L'amitié

Par: Annie-Ève Collin

Le philosophe français Luc Ferry disait dans une conférence filmée au cégep de Limoilou que l'amitié - philia - c'est "Merci d'exister". J'ai écouté cette conférence un nombre incalculable de fois, et j'aime vraiment sa façon de décrire ce qu'est l'amitié, que je paraphrase ici : quand vous apercevez votre ami(e), le sourire vous vient aux lèvres avant toute forme de calcul. Vous ne vous demandez pas si vous allez avoir une discussion sur un sujet passionnant, ni si vous allez prendre un café avec cette personne, ni si vous avez une chance qu'elle accepte de vous prêter de l'argent.


L'amitié n'est pas affaire de services échangés, ni d'intérêts communs, ni d'idées politiques communes (même si bien entendu, rien n'empêche de partager aussi ce genre de chose avec des amis).

Je sais que je n'ai aucune originalité en déplorant que les réseaux sociaux aient incité beaucoup de gens ordinaires à s'autoproclamer brigade spéciale de la police des moeurs. Mais ce n'est pas parce que je ne suis pas la première à en parler, que c'est moins vrai. 

Il se peut que vous vous demandiez ce que ça vient faire : j'ai commencé par vous parler de l'amitié, et me voilà à vous parler des problèmes liés aux réseaux sociaux.

Eh bien voici le lien : ces derniers temps, quelque chose qui se fait depuis longtemps m'a saisie, sans doute parce que j'en ai eu marre qu'un de mes contacts - qui n'est désormais plus un contact - me le fasse de façon sporadique.
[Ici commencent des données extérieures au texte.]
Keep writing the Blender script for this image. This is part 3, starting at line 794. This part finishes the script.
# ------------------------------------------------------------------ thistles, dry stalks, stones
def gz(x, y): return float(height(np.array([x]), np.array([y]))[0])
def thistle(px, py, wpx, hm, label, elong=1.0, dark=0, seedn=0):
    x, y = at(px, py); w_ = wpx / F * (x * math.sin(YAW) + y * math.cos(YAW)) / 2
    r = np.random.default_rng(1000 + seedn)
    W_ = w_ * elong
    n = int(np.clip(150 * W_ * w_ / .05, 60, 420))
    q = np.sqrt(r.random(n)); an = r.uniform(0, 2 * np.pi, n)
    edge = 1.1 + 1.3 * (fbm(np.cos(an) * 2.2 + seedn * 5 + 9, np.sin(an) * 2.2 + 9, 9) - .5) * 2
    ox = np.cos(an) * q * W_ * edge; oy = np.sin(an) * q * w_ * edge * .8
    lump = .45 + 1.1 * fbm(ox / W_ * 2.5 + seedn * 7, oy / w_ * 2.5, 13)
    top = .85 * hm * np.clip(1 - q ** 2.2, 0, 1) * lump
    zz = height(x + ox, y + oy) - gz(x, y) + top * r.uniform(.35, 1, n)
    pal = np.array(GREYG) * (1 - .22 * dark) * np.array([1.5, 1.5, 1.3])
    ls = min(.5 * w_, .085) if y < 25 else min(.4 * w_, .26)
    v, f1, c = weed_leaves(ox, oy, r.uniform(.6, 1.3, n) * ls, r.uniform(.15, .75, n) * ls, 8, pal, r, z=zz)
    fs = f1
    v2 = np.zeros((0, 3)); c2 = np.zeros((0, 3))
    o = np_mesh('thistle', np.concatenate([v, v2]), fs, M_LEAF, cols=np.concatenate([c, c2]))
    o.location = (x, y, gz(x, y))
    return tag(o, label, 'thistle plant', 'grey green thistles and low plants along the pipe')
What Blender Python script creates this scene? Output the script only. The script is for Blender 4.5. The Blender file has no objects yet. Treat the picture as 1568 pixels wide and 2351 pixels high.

La police des moeurs se permet différentes choses, et notamment de demander des comptes aux gens sur leurs amitiés. "Comment ça se fait que tu es ami(e) avec Untel, puisqu'il défend telle ou telle idée, ça veut dire que tu penses comme lui?" Et on vous enjoint de dire publiquement - parce que oui, les réseaux sociaux c'est public - que vous vous dissociez de quelqu'un pour qui vous ressentez de l'amitié. 

Il peut arriver que vous soyiez bel et bien en profond désaccord avec quelque chose qu'a dit ou fait une personne pour qui vous ressentez de l'amitié, seulement, ça ne vous empêche pas d'être son ami(e). On n'a à répondre de ses amitiés devant personne, surtout pas devant des internautes qu'on connaît peu, voire pas du tout et qui se permettent de nous demander des comptes sur Facebook.

Ceux qui me lisent comprendront particulièrement bien comment les exemples concrets suivants illustrent ce que je veux dire : parmi les personnes que je considère comme mes meilleures amies, on retrouve quelqu'un de très conservateur qui s'oppose aux mariages de couples de même sexe, ainsi que quelqu'un qui s'identifie comme une femme trans non binaire et qui défend à fond l'idée qu'on est femme ou homme (ou ni l'un ni l'autre) par son identité de genre, en plus d'avoir une certaine aversion pour Sam Harris et Richard Dawkins. 

Mais ces gens, je les aime. Je ne les aime pas pour leurs idées, et je ne pourrais même pas dire que je les aime pour des raisons précises. Je les aime, c'est tout. Et je n'ai pas à m'en justifier.